HRLP’de çalışan bir avukat olan Dimitris Choulis, 15 Eylül’de botla Yunanistan’a geçmeye çalışan 36 kişiden bazıları adına, onları denize geri itme eyleminde bulunanlara karşı suç duyurusunda bulunulmasına yönelik bir dava açmaya hazırlanıyor. Choulis, ”polis memurlarının yasaları çiğnemesi, demokrasimiz için büyük bir tehlike yaratıyor” diyor: “Yunan bir avukat olarak en büyük umudum, Samos adasında hukukun üstünlüğünü yeniden tesis etmektir, çünkü belli ki bunu çoktan yitirdik.”
Lesbos Hukuk Merkezi’nden Lorraine Leete ise şunları ekliyor: “Geri itme eylemleri, Yunanistan ve AB’nin, sınırlarında işlenen suçlara ilişkin sağlam kanıtlar göz önüne alındığında, er ya da geç yanıt vermek zorunda kalacağı insanlık suçlarını oluşturuyor.”
Ardında bir eş ve iki küçük çocuk bırakan Kouamou’nun cesedi, ağabeyi Séverin’den kalan bir miktar para sayesinde Kamerun’a iade edildi. Halası Marinette, “ölüm haberi hepimizi mahvetti” diyor: “Böylesine iyi bir çocuğu kaybetmek beni derinden sarstı.”
Ailesi, cesedini Fildişi Sahili’ne geri getirecek parayı toplayamayan Keita ise evinden binlerce kilometre uzakta, İzmir’de isimsiz bir mezarda yatıyor.
Yunan polisinden yapılan açıklamada şöyle yazıyor: “Yunan polisi yetkilileri, katı disipline dayalı bir yasal çerçeve ışığında, kendilerine iletilen iade iddiaları (yani geri itme eylemleri) da dâhil olmak üzere sınır bölgelerin yaşanan kötü muamele iddiaları ile ilgili her türlü bilgiyi, yasaların öngördüğü cezaların uygulanması ve gelecekte benzer davranışlardan kaçınılması adında araştırmaktadır. Dahası, geri göndermeme ilkesinin ihlal edildiğine ilişkin iddialar gerçeği yansıtmamakla birlikte, aslında Yunan polisinin operasyonel sınır bölgelerindeki çalışmalarını baltalamaktadır.”

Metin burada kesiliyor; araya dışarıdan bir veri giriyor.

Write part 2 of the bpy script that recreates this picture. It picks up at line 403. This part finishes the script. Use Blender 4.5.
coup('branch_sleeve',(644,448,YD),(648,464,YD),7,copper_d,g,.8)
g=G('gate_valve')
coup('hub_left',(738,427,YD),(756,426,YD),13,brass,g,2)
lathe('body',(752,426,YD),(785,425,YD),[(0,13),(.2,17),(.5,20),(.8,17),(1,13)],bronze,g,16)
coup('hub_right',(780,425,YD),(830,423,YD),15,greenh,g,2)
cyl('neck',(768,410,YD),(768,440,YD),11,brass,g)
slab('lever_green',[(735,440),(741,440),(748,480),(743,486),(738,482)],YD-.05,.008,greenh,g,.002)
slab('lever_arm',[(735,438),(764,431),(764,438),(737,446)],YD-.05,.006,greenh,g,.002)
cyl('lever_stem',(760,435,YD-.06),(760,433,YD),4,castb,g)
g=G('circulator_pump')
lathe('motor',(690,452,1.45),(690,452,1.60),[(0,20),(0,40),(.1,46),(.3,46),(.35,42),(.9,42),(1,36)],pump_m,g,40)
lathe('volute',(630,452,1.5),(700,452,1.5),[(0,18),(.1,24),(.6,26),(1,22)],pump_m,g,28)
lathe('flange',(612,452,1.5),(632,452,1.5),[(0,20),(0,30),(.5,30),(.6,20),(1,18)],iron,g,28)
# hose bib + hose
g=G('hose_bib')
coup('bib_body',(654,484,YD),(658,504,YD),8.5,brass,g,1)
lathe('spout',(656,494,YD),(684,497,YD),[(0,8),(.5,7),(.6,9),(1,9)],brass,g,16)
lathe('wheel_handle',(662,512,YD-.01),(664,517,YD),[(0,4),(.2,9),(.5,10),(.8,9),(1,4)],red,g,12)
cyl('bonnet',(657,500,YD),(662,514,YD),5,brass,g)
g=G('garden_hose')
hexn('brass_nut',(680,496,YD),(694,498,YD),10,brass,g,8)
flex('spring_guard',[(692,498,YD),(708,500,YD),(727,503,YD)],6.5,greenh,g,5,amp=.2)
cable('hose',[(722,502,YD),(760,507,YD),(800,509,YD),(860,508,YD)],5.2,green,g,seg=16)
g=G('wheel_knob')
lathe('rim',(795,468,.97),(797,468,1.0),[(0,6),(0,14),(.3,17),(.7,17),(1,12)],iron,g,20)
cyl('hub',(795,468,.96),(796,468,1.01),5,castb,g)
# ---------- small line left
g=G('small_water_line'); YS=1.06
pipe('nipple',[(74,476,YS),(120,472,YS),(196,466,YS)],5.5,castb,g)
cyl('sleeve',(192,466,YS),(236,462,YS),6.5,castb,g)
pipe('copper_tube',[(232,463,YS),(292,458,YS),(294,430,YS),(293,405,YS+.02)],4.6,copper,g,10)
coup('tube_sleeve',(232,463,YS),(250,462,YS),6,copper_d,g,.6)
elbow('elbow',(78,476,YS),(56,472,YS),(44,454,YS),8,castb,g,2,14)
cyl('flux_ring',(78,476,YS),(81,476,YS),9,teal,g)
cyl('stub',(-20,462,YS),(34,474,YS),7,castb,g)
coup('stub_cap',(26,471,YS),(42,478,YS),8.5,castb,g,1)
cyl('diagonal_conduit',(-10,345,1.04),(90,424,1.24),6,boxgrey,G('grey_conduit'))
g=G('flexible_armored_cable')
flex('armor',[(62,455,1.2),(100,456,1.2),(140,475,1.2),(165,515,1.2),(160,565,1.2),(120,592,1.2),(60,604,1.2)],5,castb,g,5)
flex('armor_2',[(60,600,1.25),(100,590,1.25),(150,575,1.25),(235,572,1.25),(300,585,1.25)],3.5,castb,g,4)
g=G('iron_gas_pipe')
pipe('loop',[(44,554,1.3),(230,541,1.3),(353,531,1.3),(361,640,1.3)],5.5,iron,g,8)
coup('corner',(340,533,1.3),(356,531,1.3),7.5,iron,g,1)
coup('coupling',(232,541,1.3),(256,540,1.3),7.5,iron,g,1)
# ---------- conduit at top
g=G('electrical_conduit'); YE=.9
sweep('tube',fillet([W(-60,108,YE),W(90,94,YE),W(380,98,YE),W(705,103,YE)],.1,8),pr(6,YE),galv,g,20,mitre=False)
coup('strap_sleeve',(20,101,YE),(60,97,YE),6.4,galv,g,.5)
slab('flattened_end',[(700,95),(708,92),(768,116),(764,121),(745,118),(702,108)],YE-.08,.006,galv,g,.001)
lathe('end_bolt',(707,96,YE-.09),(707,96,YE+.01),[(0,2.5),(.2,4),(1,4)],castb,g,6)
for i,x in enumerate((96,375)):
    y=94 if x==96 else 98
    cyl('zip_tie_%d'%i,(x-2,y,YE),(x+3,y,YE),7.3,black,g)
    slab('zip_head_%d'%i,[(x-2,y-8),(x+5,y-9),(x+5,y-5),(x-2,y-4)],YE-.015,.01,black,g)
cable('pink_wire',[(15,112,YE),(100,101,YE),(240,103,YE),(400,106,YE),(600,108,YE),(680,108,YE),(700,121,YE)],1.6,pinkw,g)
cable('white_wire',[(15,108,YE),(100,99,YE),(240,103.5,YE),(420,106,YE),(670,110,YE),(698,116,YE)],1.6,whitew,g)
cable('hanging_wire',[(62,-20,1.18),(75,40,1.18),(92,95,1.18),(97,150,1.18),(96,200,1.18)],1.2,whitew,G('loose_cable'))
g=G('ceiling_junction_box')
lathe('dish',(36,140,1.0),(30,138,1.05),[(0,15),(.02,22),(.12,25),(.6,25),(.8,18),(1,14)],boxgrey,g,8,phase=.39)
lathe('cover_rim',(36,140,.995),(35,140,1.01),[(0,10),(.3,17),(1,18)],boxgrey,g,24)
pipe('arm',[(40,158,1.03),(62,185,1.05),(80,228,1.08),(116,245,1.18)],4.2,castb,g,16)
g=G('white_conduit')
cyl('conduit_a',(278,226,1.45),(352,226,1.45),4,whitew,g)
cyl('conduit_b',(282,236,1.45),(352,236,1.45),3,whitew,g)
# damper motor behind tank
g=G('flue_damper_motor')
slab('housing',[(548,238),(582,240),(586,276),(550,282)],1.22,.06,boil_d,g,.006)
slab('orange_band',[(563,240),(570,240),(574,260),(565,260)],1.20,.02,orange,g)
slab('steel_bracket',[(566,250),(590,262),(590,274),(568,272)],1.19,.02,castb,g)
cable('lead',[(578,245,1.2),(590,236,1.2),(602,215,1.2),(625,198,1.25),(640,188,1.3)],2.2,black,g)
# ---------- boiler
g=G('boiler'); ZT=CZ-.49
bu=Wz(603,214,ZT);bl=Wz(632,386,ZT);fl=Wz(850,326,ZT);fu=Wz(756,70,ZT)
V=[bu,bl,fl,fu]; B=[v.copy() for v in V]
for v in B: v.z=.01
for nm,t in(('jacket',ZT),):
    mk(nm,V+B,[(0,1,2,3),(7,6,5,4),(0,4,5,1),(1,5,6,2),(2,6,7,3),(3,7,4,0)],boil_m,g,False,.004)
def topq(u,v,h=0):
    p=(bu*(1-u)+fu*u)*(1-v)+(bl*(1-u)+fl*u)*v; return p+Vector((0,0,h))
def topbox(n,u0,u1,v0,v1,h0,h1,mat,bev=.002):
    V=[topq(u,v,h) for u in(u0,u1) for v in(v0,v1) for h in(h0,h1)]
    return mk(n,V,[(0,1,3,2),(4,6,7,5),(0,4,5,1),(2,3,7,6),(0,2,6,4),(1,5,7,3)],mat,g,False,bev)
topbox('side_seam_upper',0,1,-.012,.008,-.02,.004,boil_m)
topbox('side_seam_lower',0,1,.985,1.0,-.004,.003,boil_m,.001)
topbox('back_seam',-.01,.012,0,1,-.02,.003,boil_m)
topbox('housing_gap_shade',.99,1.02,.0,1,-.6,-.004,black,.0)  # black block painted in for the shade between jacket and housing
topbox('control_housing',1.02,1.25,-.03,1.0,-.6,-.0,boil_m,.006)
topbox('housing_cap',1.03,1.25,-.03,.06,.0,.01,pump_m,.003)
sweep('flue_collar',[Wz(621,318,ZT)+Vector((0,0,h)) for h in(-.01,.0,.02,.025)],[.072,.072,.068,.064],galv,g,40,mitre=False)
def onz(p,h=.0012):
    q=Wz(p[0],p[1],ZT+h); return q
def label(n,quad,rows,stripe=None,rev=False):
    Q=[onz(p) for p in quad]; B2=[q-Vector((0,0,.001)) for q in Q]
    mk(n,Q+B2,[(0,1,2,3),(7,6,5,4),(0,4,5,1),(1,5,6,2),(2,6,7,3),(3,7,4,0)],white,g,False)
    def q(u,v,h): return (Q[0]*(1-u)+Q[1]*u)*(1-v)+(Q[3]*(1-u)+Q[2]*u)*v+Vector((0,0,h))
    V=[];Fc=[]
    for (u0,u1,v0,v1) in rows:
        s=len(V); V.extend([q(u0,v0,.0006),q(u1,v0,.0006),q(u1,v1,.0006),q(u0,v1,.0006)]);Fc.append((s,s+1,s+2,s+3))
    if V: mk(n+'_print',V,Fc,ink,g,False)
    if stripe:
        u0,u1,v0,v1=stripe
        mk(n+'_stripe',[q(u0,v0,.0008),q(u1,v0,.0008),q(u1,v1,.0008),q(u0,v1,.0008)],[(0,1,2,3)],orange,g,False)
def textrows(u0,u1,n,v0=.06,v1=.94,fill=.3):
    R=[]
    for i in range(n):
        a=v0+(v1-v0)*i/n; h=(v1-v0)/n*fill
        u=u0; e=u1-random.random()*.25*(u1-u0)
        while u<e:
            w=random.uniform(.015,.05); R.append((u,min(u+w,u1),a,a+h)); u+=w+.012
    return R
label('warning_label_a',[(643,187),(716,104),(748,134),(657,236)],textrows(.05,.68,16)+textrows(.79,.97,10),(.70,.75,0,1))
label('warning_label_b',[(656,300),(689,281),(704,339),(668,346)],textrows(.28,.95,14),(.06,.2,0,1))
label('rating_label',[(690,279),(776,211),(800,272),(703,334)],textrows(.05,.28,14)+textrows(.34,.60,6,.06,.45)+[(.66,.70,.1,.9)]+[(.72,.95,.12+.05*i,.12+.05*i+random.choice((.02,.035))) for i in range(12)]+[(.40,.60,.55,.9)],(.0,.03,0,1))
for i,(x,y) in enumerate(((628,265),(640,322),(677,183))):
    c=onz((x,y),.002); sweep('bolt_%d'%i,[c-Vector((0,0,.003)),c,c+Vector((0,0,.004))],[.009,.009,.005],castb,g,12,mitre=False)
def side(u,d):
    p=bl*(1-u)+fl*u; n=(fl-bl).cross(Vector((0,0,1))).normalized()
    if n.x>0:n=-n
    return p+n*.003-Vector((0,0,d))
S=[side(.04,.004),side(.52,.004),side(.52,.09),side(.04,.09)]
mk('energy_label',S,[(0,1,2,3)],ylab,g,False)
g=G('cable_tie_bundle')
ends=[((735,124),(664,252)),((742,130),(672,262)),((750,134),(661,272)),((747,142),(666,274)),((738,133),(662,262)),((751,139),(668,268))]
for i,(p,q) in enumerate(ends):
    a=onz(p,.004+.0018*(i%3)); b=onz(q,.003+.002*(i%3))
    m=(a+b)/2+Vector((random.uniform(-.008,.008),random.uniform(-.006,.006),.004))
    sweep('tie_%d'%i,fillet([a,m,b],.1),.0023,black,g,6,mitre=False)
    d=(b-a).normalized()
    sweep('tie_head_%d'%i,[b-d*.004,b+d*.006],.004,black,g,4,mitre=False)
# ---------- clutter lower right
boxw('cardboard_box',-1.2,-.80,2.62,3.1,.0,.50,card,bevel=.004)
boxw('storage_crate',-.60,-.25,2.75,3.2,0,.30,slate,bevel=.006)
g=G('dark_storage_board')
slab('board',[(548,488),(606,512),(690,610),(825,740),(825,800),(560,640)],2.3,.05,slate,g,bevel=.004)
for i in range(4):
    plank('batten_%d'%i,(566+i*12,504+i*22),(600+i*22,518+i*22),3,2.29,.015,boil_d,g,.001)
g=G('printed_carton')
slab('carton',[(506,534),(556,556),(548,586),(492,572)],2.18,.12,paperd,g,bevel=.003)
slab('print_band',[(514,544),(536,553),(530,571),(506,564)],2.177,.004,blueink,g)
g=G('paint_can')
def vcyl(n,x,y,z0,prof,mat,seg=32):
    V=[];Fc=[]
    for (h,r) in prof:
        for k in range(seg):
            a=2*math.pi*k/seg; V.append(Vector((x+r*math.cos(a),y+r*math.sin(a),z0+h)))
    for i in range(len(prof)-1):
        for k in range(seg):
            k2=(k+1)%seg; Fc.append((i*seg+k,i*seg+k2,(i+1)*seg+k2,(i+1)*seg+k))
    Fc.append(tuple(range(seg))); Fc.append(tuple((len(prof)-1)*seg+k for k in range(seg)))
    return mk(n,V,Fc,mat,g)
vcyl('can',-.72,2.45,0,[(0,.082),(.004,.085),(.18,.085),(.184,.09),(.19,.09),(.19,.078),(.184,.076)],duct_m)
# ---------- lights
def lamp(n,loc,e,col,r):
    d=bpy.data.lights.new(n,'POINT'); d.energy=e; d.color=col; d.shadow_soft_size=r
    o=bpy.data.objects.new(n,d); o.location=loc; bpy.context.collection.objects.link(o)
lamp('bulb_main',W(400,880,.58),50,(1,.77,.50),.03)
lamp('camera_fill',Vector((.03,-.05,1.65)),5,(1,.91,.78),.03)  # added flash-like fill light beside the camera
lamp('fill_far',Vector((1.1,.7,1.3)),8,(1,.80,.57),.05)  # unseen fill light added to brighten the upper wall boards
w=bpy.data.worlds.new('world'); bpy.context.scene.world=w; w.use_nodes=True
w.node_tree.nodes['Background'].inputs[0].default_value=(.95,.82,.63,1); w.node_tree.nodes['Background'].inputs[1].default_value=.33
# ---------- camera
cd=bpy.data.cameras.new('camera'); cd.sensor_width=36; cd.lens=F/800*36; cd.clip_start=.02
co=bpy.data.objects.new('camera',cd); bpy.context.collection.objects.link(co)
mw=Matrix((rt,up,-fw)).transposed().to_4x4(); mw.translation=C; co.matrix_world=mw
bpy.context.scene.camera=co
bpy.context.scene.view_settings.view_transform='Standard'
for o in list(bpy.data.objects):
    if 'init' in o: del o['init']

Yunanistan Sahil Güvenlik Teşkilatı’ndan yapılan açıklamada ise şöyle deniyor: “sahil güvenlik operasyon faaliyetlerine ve personeline açıklanan ve atfedilen uygulamalar, sınırlardan yapılan izinsiz geçişleri caydırma veya deniz sınırlarının denetimi sırasında diğer ülkelere mensup vatandaşlara yönelik operasyonel süreçlerimizle örtüşmemektedir.”